Here’s what that looks like in our classrooms:

Consent & Choice in Physical Affection. We ask before we hug. We offer alternatives—high-fives, air hugs, fist bumps, waves. Why? Because we’re teaching young learners that their bodies belong to them, that their “no” is respected, and that connection comes in many forms. This builds confidence and healthy boundaries that last a lifetime.

Peer Connections Through Collaborative Play. Our Classrooms, and shared learning spaces are designed for connection. Young learners work together, solve problems together, and celebrate each other’s discoveries. They learn that friendship is built through shared experience.

Open, Warm Communication with Families. We see you as partners in your child’s growth.
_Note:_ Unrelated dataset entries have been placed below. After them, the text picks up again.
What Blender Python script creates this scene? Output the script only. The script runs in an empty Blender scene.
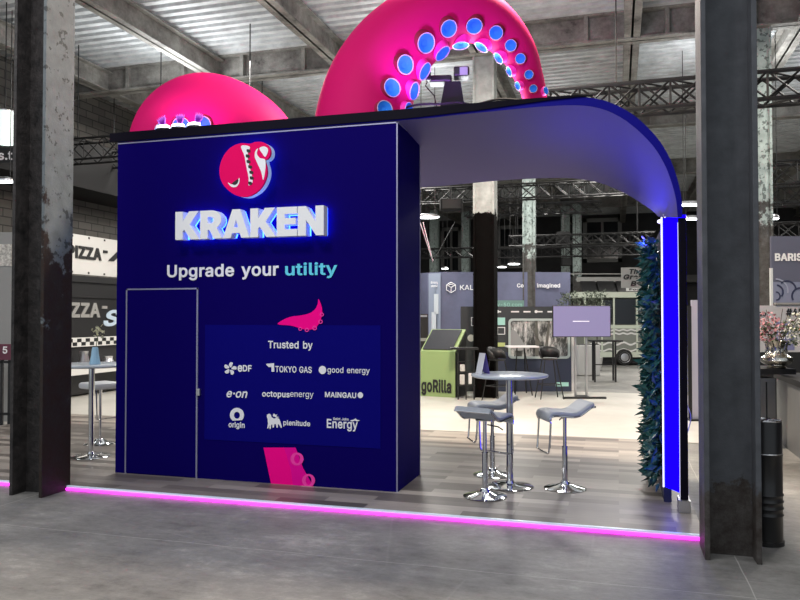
import bpy, bmesh, math, random
from mathutils import Vector, Matrix, Euler
random.seed(7)
SC = bpy.context.scene
COL = SC.collection
PI = math.pi
# ------------------------------------------------------------------ camera model
F = 740.0; YAW = math.radians(16.4); PIT = math.radians(1.24); CAM = Vector((0, 0, 1.7))
FW = Vector((-math.sin(YAW)*math.cos(PIT), math.cos(YAW)*math.cos(PIT), math.sin(PIT)))
RT = Vector((math.cos(YAW), math.sin(YAW), 0)); UP = RT.cross(FW)
HOR = 316.0
def ray(x, y): return FW + RT*((x-400)/F) + UP*((300-y)/F)
def aty(x, y, Y): r = ray(x, y); return CAM + r*(Y/r.y)
def atx(x, y, X): r = ray(x, y); return CAM + r*(X/r.x)
def atz(x, y, z=0.0): r = ray(x, y); return CAM + r*((z-1.7)/r.z)
def atk(x, y, k): return CAM + ray(x, y)*k
cd = bpy.data.cameras.new('camera'); cam = bpy.data.objects.new('camera', cd); COL.objects.link(cam)
cam.location = CAM; cam.rotation_euler = (PI/2+PIT, 0, YAW)
cd.sensor_width = 36; cd.lens = F/800*36; cd.clip_end = 200; SC.camera = cam

# ------------------------------------------------------------------ materials
MATS = {}
def mat(name, col, rough=.6, metal=0., emit=None, es=0., var=0., vscale=4., bump=0., bscale=30., spec=None, aniso=None):
    if name in MATS: return MATS[name]
    m = bpy.data.materials.new(name); m.use_nodes = True; nt = m.node_tree; b = nt.nodes['Principled BSDF']
    b.inputs['Base Color'].default_value = (*col, 1); b.inputs['Roughness'].default_value = rough
    b.inputs['Metallic'].default_value = metal
    if spec is not None: b.inputs['Specular IOR Level'].default_value = spec
    if emit: b.inputs['Emission Color'].default_value = (*emit, 1); b.inputs['Emission Strength'].default_value = es
    tc = None
    if var or bump:
        tc = nt.nodes.new('ShaderNodeTexCoord')
    if var:
        n = nt.nodes.new('ShaderNodeTexNoise'); n.inputs['Scale'].default_value = vscale; n.inputs['Detail'].default_value = 8; n.inputs['Roughness'].default_value = .65
        mp = nt.nodes.new('ShaderNodeMapping')
        if aniso: mp.inputs['Scale'].default_value = aniso
        nt.links.new(tc.outputs['Object'], mp.inputs['Vector']); nt.links.new(mp.outputs[0], n.inputs['Vector'])
        r = nt.nodes.new('ShaderNodeValToRGB')
        r.color_ramp.elements[0].position = .3; r.color_ramp.elements[1].position = .7
        r.color_ramp.elements[0].color = (*[max(0, c*(1-var)) for c in col], 1)
        r.color_ramp.elements[1].color = (*[min(1, c*(1+var)) for c in col], 1)
        nt.links.new(n.outputs[0], r.inputs[0]); nt.links.new(r.outputs[0], b.inputs['Base Color'])
    if bump:
        n = nt.nodes.new('ShaderNodeTexNoise'); n.inputs['Scale'].default_value = bscale; n.inputs['Detail'].default_value = 6
        bp = nt.nodes.new('ShaderNodeBump'); bp.inputs['Strength'].default_value = bump; bp.inputs['Distance'].default_value = .02
        nt.links.new(tc.outputs['Object'], n.inputs['Vector']); nt.links.new(n.outputs[0], bp.inputs['Height']); nt.links.new(bp.outputs[0], b.inputs['Normal'])
    MATS[name] = m; return m
def nodes(m): return m.node_tree, m.node_tree.nodes['Principled BSDF']
def ramp(nt, fac, stops):
    r = nt.nodes.new('ShaderNodeValToRGB'); e = r.color_ramp.elements
    while len(e) > 1: e.remove(e[-1])
    e[0].position = stops[0][0]; e[0].color = (*stops[0][1], 1)
    for p, c in stops[1:]:
        q = e.new(p); q.color = (*c, 1)
    nt.links.new(fac, r.inputs[0]); return r.outputs[0]
def noise(nt, vec, scale, detail=6, rough=.6):
    n = nt.nodes.new('ShaderNodeTexNoise'); n.inputs['Scale'].default_value = scale; n.inputs['Detail'].default_value = detail; n.inputs['Roughness'].default_value = rough
    nt.links.new(vec, n.inputs['Vector']); return n.outputs[0]
def math_(nt, op, a, b):
    n = nt.nodes.new('ShaderNodeMath'); n.operation = op
    for i, v in enumerate((a, b)):
        if isinstance(v, (int, float)): n.inputs[i].default_value = v
        else: nt.links.new(v, n.inputs[i])
    return n.outputs[0]
def mixc(nt, fac, a, b):
    n = nt.nodes.new('ShaderNodeMix'); n.data_type = 'RGBA'
    nt.links.new(fac, n.inputs[0])
    for i, v in ((6, a), (7, b)):
        if isinstance(v, tuple): n.inputs[i].default_value = (*v, 1)
        else: nt.links.new(v, n.inputs[i])
    return n.outputs[2]
def tcoord(nt, kind='Object', scale=None, rot=None):
    t = nt.nodes.new('ShaderNodeTexCoord'); o = t.outputs[kind]
    if scale or rot:
        mp = nt.nodes.new('ShaderNodeMapping')
        if scale: mp.inputs['Scale'].default_value = scale
        if rot: mp.inputs['Rotation'].default_value = rot
        nt.links.new(o, mp.inputs['Vector']); o = mp.outputs[0]
    return o

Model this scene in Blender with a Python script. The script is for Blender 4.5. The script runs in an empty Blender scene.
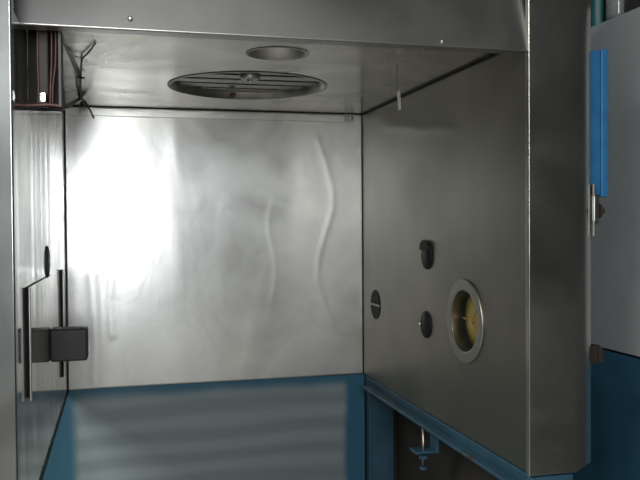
import bpy, bmesh, math, random
from mathutils import Vector, Matrix
random.seed(7)
S = bpy.context.scene
COL = S.collection
PI = math.pi
# ------------------------------------------------------------------ camera
F = 793.56
YAW, PITCH, ROLL = .2482, -.019613, -.006787
CAM = Vector((.1493, -2.40882, .47621))
W, H, D, HB = .90, .8247, 1.0552, .7992
cy, sy, cp, sp = math.cos(YAW), math.sin(YAW), math.cos(PITCH), math.sin(PITCH)
FW = Vector((sy*cp, cy*cp, sp)); r0 = Vector((cy, -sy, 0)); u0 = r0.cross(FW)
RT = math.cos(ROLL)*r0 + math.sin(ROLL)*u0
UP = -math.sin(ROLL)*r0 + math.cos(ROLL)*u0
cd = bpy.data.cameras.new('camera'); cam = bpy.data.objects.new('camera', cd); COL.objects.link(cam)
M3 = Matrix((RT, UP, -FW)).transposed()
cam.matrix_world = Matrix.Translation(CAM) @ M3.to_4x4()
cd.sensor_width = 36; cd.lens = F*36/640; cd.clip_start = .02
S.camera = cam

def ray(u, v): return (RT*(u-320) - UP*(v-240) + FW*F)
def at(u, v, axis, val):
    """point of the place seen at pixel (u,v) on the plane axis=val (survey measurement)"""
    d = ray(u, v); i = 'xyz'.index(axis)
    return CAM + d*((val-CAM[i])/d[i])

# ------------------------------------------------------------------ materials
def nodes(name):
    m = bpy.data.materials.new(name); m.use_nodes = True
    nt = m.node_tree; b = nt.nodes['Principled BSDF']
    return m, nt, b
def N(nt, t, **kw):
    n = nt.nodes.new(t)
    for k, v in kw.items():
        if k in n.inputs: n.inputs[k].default_value = v
        else: setattr(n, k, v)
    return n
def ramp(nt, fac, stops):
    r = nt.nodes.new('ShaderNodeValToRGB'); e = r.color_ramp.elements
    while len(e) < len(stops): e.new(.5)
    for q, (p, c) in zip(e, stops): q.position = p; q.color = (*c, 1) if len(c) == 3 else c
    nt.links.new(fac, r.inputs['Fac']); return r
def steel(name, col=(.60, .60, .585), rough=.24, grain=(260, 260, 6), dent=.0, dscale=(5, 5, 1.6), stain=.12, gb=.03, rough2=.5, mix=.5, warm=(.70,.62,.47), aniso=0., fine=0., rv=1., ridge=None):
    m, nt, b = nodes(name); L = nt.links.new
    tc = N(nt, 'ShaderNodeTexCoord')
    mp = N(nt, 'ShaderNodeMapping', Scale=grain); L(tc.outputs['Object'], mp.inputs['Vector'])
    g = N(nt, 'ShaderNodeTexNoise', Scale=1., Detail=3.); L(mp.outputs['Vector'], g.inputs['Vector'])
    mp2 = N(nt, 'ShaderNodeMapping', Scale=dscale); L(tc.outputs['Object'], mp2.inputs['Vector'])
    d = N(nt, 'ShaderNodeTexNoise', Scale=1., Detail=1.5, Distortion=.5); L(mp2.outputs['Vector'], d.inputs['Vector'])
    s = N(nt, 'ShaderNodeTexNoise', Scale=3.2, Detail=5.); L(tc.outputs['Object'], s.inputs['Vector'])
    c1 = Vector(col)*(1-stain)
    cr = ramp(nt, s.outputs['Fac'], [(.3, tuple(c1)), (.55, col), (.75, tuple(Vector(col)*.8+Vector(warm)*.2*(1-stain)))])
    L(cr.outputs['Color'], b.inputs['Base Color'])
    b.inputs['Metallic'].default_value = 1
    mr = N(nt, 'ShaderNodeMapRange'); mr.inputs['To Min'].default_value = rough*(1-.18*rv); mr.inputs['To Max'].default_value = rough*(1+.2*rv)
    mixn = N(nt, 'ShaderNodeMath', operation='MULTIPLY'); L(g.outputs['Fac'], mixn.inputs[0]); L(s.outputs['Fac'], mixn.inputs[1])
    mr.inputs['From Max'].default_value = .5
    L(mixn.outputs[0], mr.inputs['Value']); L(mr.outputs[0], b.inputs['Roughness'])
    bp = N(nt, 'ShaderNodeBump', Strength=gb, Distance=.0006); L(g.outputs['Fac'], bp.inputs['Height'])
    if fine:
        fn = N(nt, 'ShaderNodeTexNoise', Scale=13., Detail=3., Distortion=.8); L(tc.outputs['Object'], fn.inputs['Vector'])
        ad = N(nt, 'ShaderNodeMath', operation='MULTIPLY_ADD'); L(fn.outputs['Fac'], ad.inputs[0]); ad.inputs[1].default_value = fine; L(d.outputs['Fac'], ad.inputs[2])
        hsrc = ad.outputs[0]
    else: hsrc = d.outputs['Fac']
    if ridge:
        # pressed horizontal crease in the sheet
        sp_ = N(nt, 'ShaderNodeSeparateXYZ'); L(tc.outputs['Object'], sp_.inputs[0])
        def mm(op, *a):
            n = N(nt, 'ShaderNodeMath', operation=op)
            for i_, q in enumerate(a):
                if isinstance(q, (int, float)): n.inputs[i_].default_value = q
                else: L(q, n.inputs[i_])
            return n.outputs[0]
        off = mm('MULTIPLY_ADD', d.outputs['Fac'], .03, -.015)
        zz_ = mm('DIVIDE', mm('SUBTRACT', mm('ADD', sp_.outputs['Z'], off), mm('MULTIPLY_ADD', sp_.outputs['Y'], ridge[3], ridge[2]-ridge[1]*ridge[3])), .016)
        ga_ = mm('POWER', 2.718, mm('MULTIPLY', mm('MULTIPLY', zz_, zz_), -1.))
        def sst(v, e0, e1):
            n = N(nt, 'ShaderNodeMapRange'); n.interpolation_type = 'SMOOTHSTEP'; n.inputs['From Min'].default_value = e0; n.inputs['From Max'].default_value = e1
            L(v, n.inputs['Value']); return n.outputs[0]
        msk = mm('MULTIPLY', sst(sp_.outputs['Y'], ridge[0]-.05, ridge[0]+.05), sst(sp_.outputs['Y'], ridge[1]+.05, ridge[1]-.03))
        hsrc = mm('MULTIPLY_ADD', mm('MULTIPLY', ga_, msk), .6, hsrc)
    if dent:
        bp2 = N(nt, 'ShaderNodeBump', Strength=1., Distance=dent); L(hsrc, bp2.inputs['Height'])
        L(bp2.outputs['Normal'], bp.inputs['Normal'])
    L(bp.outputs['Normal'], b.inputs['Normal'])
    if aniso:
        tg = N(nt, 'ShaderNodeTangent'); tg.direction_type = 'UV_MAP'; tg.uv_map = 'UVMap'
        L(tg.outputs[0], b.inputs['Tangent']); b.inputs['Anisotropic'].default_value = aniso; b.inputs['Anisotropic Rotation'].default_value = .25
    b2 = nt.nodes.new('ShaderNodeBsdfPrincipled'); b2.inputs['Metallic'].default_value = 1; b2.inputs['Roughness'].default_value = rough2
    L(cr.outputs['Color'], b2.inputs['Base Color']); L(bp.outputs['Normal'], b2.inputs['Normal'])
    mx = nt.nodes.new('ShaderNodeMixShader')
    bl_ = N(nt, 'ShaderNodeTexNoise', Scale=4.5, Detail=4., Distortion=.6); L(tc.outputs['Object'], bl_.inputs['Vector'])
    bm_ = N(nt, 'ShaderNodeMapRange'); bm_.inputs['From Min'].default_value = .35; bm_.inputs['From Max'].default_value = .65
    bm_.inputs['To Min'].default_value = max(0, mix-.16); bm_.inputs['To Max'].default_value = min(1, mix+.16)
    L(bl_.outputs['Fac'], bm_.inputs['Value']); L(bm_.outputs[0], mx.inputs[0])
    L(b.outputs[0], mx.inputs[1]); L(b2.outputs[0], mx.inputs[2]); L(mx.outputs[0], nt.nodes['Material Output'].inputs['Surface'])
    return m
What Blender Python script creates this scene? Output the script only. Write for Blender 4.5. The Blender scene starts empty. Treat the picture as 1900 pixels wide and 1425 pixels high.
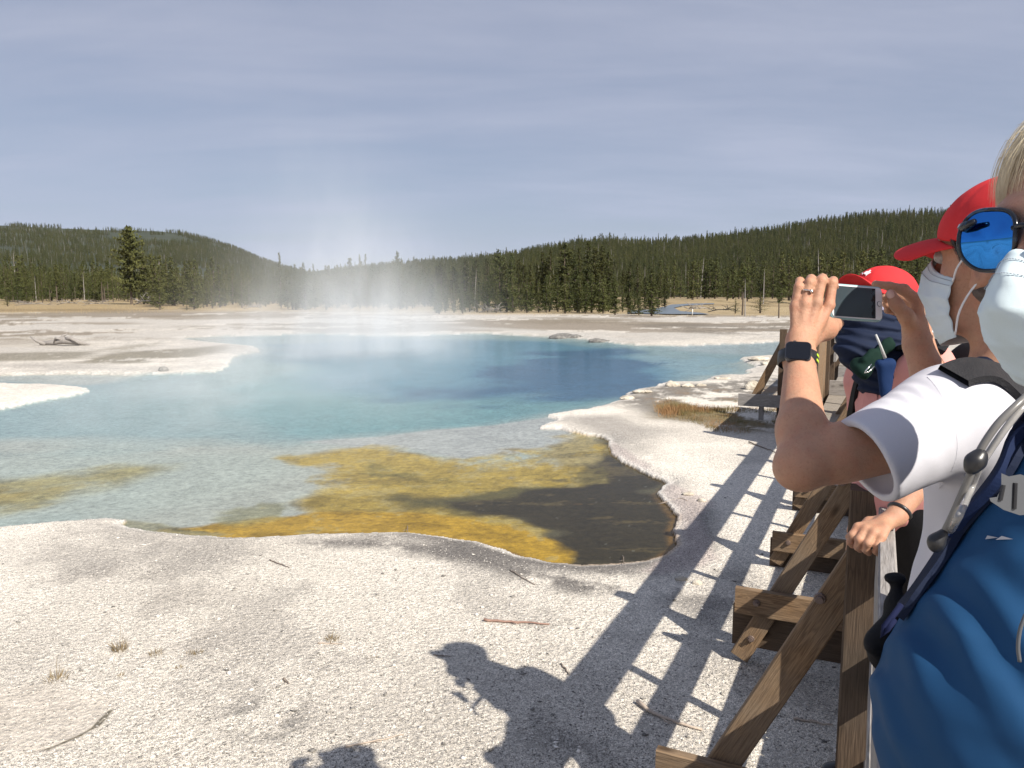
import bpy, bmesh, math, random
import numpy as np
from mathutils import Vector, Matrix, Quaternion
R = math.radians
random.seed(7); rng = np.random.default_rng(11)
S = bpy.context.scene; COL = S.collection

# ---------------------------------------------------------------- camera
F = 1430.0; PITCH = R(6.9); H = 2.0
cam = bpy.data.cameras.new('camera'); camo = bpy.data.objects.new('camera', cam); COL.objects.link(camo)
camo.location = (0, 0, H); camo.rotation_euler = (R(90) - PITCH, 0, 0)
cam.sensor_width = 36; cam.lens = 36 * F / 1900; cam.clip_start = .05; cam.clip_end = 30000
S.camera = camo
# ---------------------------------------------------------------- light
SUN_AZ, SUN_EL = 141.5, 41.5            # degrees clockwise from +Y, above the horizon
sun = bpy.data.lights.new('sun', 'SUN'); suno = bpy.data.objects.new('sun', sun); COL.objects.link(suno)
sd = Vector((math.sin(R(SUN_AZ)) * math.cos(R(SUN_EL)), math.cos(R(SUN_AZ)) * math.cos(R(SUN_EL)), math.sin(R(SUN_EL))))
suno.rotation_euler = sd.to_track_quat('Z', 'Y').to_euler(); suno.location = sd * 50
sun.energy = 4.8; sun.angle = R(.55); sun.color = (1, .93, .82)
S.view_settings.view_transform = 'Standard'; S.view_settings.look = 'None'
S.view_settings.exposure = .6; S.view_settings.gamma = 1

class NT:
    """small wrapper to write node trees in few lines"""
    def __init__(s, tree): s.t = tree; s.n = tree.nodes; s.n.clear()
    def node(s, ty, **kw):
        n = s.n.new(ty)
        for k, v in kw.items():
            if k.startswith('i_'):
                key = k[2:]
                n.inputs[int(key) if key.isdigit() else key.replace('_', ' ')].default_value = v
            else: setattr(n, k, v)
        return n
    def link(s, a, b): s.t.links.new(a, b)
    def set(s, sock, v):
        if isinstance(v, bpy.types.NodeSocket): s.link(v, sock)
        else: sock.default_value = v
    def noise(s, scale, detail=4, rough=.55, vec=None, dist=0):
        n = s.node('ShaderNodeTexNoise'); n.inputs['Scale'].default_value = scale
        n.inputs['Detail'].default_value = detail; n.inputs['Roughness'].default_value = rough
        n.inputs['Distortion'].default_value = dist
        if vec is not None: s.link(vec, n.inputs['Vector'])
        return n.outputs['Fac']
    def math(s, op, a, b=0.0, clamp=False):
        n = s.node('ShaderNodeMath', operation=op, use_clamp=clamp); s.set(n.inputs[0], a); s.set(n.inputs[1], b); return n.outputs[0]
    def ramp(s, fac, pts):
        n = s.node('ShaderNodeValToRGB'); el = n.color_ramp.elements
        while len(el) < len(pts): el.new(.5)
        for e, (p, c) in zip(el, pts): e.position = p; e.color = (*c, 1) if len(c) == 3 else c
        s.link(fac, n.inputs[0]); return n.outputs[0]
    def fr(s, fac, lo, hi, a=0.0, b=1.0):
        n = s.node('ShaderNodeMapRange'); s.link(fac, n.inputs[0])
        for i, v in zip((1, 2, 3, 4), (lo, hi, a, b)): n.inputs[i].default_value = v
        return n.outputs[0]
    def mix(s, fac, a, b, mode='MIX'):
        n = s.node('ShaderNodeMix', data_type='RGBA', blend_type=mode)
        s.set(n.inputs[0], fac)
        for i, v in ((6, a), (7, b)):
            if isinstance(v, tuple): v = (*v, 1) if len(v) == 3 else v
            s.set(n.inputs[i], v)
        return n.outputs[2]
    def obj(s): return s.node('ShaderNodeTexCoord').outputs['Object']
    def pos(s): return s.node('ShaderNodeNewGeometry').outputs['Position']
    def mapping(s, vec, scale=(1, 1, 1), rot=(0, 0, 0), loc=(0, 0, 0)):
        n = s.node('ShaderNodeMapping'); s.link(vec, n.inputs[0])
        n.inputs['Scale'].default_value = scale; n.inputs['Rotation'].default_value = rot; n.inputs['Location'].default_value = loc
        return n.outputs[0]
    def bump(s, h, strength=.5, dist=.01, normal=None):
        n = s.node('ShaderNodeBump'); n.inputs['Strength'].default_value = strength; n.inputs['Distance'].default_value = dist
        s.link(h, n.inputs['Height'])
        if normal is not None: s.link(normal, n.inputs['Normal'])
        return n.outputs[0]
    def bsdf(s, color, rough=.8, normal=None, **kw):
        n = s.node('ShaderNodeBsdfPrincipled')
        if isinstance(color, tuple): color = (*color, 1) if len(color) == 3 else color
        s.set(n.inputs['Base Color'], color); s.set(n.inputs['Roughness'], rough)
        if normal is not None: s.link(normal, n.inputs['Normal'])
        for k, v in kw.items(): s.set(n.inputs[k.replace('_', ' ')], v)
        return n.outputs[0]
    def out(s, surf=None, vol=None):
        n = s.node('ShaderNodeOutputMaterial')
        if surf is not None: s.link(surf, n.inputs[0])
        if vol is not None: s.link(vol, n.inputs[1])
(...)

Through Brightwheel updates, parent conversations, and our Parent Partner Group, we’re extending the relationship-building that happens at school into your home. Your child thrives when school and home are speaking the same language of warmth and connection.

Celebrating Friendship & Connection. From our Friendship Day activities to our buddy bench in the outdoor classroom, we’re constantly reinforcing the message: You belong here. Your friendships matter. Connection is powerful.

Five Short Activities to Do at Home

1. Connection Check-In

The Setup: Each evening, create a moment—maybe at dinner, during bath time, or before bed—to ask one simple question.

The Question: “Who did you play with today? What did you do together?”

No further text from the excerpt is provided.